When I step into the studio each day, I draw upon the artists I’m currently studying and those already forming my “mental art collection.” Because I am always learning, during the painting process my artistic references are in flux and can change. While I am painting I may consider the relationship that one artist has to another or how I like one aspect of a painting from each of these artists. I also think about how these artists have interacted with the heritage of which they have now become a part. For example, I have considered how the hand of Christ in Caravaggio’s painting “The Calling of St. Matthew” is similar to the hand of Adam painted by Michelangelo in “The Creation of Adam” portion of the Sistine Ceiling.

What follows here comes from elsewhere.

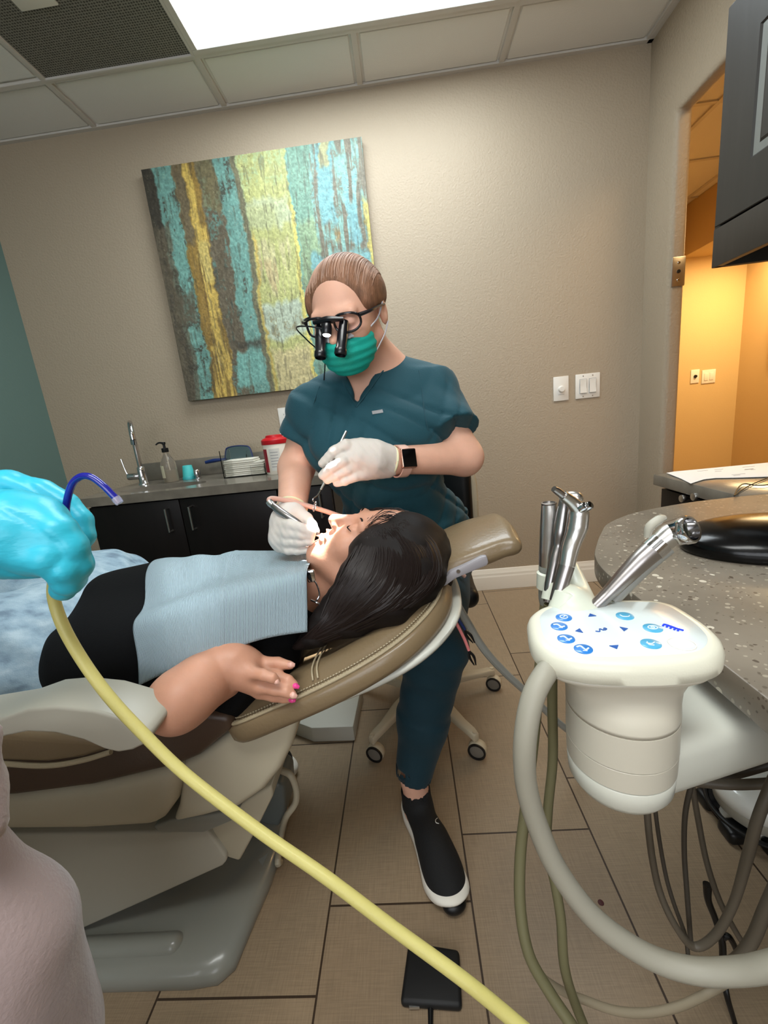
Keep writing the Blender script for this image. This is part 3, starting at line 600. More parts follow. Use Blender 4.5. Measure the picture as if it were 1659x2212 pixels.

I consider issues like these as I paint and try to weave them in as imagery or as referential aspects of my paintings.
In his book entitled, Shakespeare: the Invention of the Human, Harold Bloom writes, “we keep returning to Shakespeare because we need him; no one else gives us so much of the world most of us take to be fact.” Bloom also claims that writing has been in a decline ever since Shakespeare and that every character developed since Shakespeare is derived from one of his characters, with Hamlet being the greatest of all characters. While I am not ready to make any kind of similar definitive statement about painting (though, there are some similarities that could be drawn from the work of Michelangelo), I am sympathetic to the idea that we are all influenced by past masterpieces and that as painters we are perpetually recycling the same ideas or “characters” in our work.